At about 11.30am this morning Sol Trujillo was telling around 500 of the nation’s top analysts and journalists about the virtues of the Next-G network when he got an unexpected spray.

A sprinkler system at the glass-fronted overseas passenger terminal at Circular Quay sprang to life unexpectedly, drenching the stage and the first few rows of attendees.

Some journalists at the briefing claim that the pugnacious Telstra CEO was drenched. Others say their colleagues are guilty of wishful thinking and he was actually spared the worst of it. Either way the room ended up stinking from the sprinkler bore water, the audience got a bucketing, and the discussion came to a damp end.

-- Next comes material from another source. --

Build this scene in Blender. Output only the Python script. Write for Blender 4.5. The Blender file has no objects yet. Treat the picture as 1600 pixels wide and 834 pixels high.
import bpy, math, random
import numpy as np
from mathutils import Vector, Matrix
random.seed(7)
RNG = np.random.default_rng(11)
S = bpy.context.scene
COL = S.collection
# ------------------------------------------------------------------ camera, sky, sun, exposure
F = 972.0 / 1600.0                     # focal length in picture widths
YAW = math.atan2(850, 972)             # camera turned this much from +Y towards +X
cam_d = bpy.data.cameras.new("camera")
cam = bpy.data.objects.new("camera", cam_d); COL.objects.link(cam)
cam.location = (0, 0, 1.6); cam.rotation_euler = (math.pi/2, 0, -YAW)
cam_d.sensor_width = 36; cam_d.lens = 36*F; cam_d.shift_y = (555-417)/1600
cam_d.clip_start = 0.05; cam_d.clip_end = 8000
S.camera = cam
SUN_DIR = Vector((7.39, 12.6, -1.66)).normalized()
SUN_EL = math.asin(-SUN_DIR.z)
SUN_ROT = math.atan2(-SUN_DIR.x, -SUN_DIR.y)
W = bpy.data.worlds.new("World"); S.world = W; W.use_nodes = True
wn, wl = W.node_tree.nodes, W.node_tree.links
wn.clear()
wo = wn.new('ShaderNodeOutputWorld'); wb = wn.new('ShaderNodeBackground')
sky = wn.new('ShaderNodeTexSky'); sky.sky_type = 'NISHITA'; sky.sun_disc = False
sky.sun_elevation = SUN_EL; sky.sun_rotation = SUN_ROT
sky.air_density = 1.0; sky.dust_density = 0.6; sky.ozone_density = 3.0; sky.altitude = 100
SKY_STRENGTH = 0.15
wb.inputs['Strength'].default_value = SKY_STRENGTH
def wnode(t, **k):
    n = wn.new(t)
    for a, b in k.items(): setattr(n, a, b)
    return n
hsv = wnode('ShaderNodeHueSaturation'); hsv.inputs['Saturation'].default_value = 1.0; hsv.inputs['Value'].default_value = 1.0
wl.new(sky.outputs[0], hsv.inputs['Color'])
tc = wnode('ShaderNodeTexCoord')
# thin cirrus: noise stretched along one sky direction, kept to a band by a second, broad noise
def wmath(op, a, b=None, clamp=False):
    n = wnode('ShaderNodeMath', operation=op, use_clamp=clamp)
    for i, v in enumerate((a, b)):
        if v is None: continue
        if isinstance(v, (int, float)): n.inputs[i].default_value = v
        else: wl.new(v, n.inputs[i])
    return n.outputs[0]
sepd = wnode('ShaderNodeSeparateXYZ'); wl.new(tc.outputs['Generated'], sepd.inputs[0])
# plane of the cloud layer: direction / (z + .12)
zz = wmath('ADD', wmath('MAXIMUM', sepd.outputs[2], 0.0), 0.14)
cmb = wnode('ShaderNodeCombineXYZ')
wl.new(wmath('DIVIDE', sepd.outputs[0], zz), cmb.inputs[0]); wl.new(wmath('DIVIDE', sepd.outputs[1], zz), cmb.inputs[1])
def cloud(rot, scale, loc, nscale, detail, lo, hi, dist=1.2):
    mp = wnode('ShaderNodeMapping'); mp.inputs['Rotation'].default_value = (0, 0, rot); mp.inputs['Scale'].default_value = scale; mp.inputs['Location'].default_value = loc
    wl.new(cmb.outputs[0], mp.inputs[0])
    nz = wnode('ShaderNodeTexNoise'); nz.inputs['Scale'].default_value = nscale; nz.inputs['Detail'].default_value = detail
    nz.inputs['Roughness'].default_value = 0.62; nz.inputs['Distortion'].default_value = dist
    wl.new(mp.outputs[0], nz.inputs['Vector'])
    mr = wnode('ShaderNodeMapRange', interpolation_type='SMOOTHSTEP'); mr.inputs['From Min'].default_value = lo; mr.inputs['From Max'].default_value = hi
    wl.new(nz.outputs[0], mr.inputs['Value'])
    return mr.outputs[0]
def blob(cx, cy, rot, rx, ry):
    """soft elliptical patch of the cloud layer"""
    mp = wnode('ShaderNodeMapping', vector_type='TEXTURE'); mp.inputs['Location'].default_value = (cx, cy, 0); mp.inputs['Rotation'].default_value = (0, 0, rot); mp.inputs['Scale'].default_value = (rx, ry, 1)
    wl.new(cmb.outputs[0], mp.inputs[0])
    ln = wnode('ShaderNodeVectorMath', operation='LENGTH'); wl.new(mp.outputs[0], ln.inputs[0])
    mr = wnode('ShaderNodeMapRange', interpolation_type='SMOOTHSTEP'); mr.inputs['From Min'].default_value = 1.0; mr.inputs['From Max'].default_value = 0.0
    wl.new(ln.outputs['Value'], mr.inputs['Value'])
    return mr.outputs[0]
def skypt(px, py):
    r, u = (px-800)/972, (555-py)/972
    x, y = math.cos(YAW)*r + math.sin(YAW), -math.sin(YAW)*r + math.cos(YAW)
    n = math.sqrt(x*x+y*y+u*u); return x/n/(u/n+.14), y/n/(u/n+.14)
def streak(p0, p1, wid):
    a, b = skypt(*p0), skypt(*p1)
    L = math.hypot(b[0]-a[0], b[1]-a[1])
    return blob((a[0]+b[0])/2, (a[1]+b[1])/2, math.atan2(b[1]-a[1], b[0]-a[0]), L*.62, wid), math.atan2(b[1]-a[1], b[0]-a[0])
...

According to the ABC Trujllo had earlier been warming to a discussion of the virtues of a $1 billion Next-G wireless broadband network that he said would make the company a world leader and would reach 98% of all Australians.

“This is the day, the sixth of October, 2006, that life in Australia will be changed forever,” he said. “It’s going to be changed by a new nation-wide, high-speed, broadband, wireless network.”

Mr Trujillo says the Next G network has a geographical reach that is 100 times greater than any other competitors. “Telstra’s new Next G network will reach around 98% of all Australians,” he said. “It’s going to create new experiences for just about everything that we think about doing in our everyday lives.”

The briefing about the technology that will change Australian life forever has been moved the Hilton and will continue this afternoon.

As for the technology that stopped Trujillo in his tracks, the suspected culprit is a light that was set up too close to a heat sensor.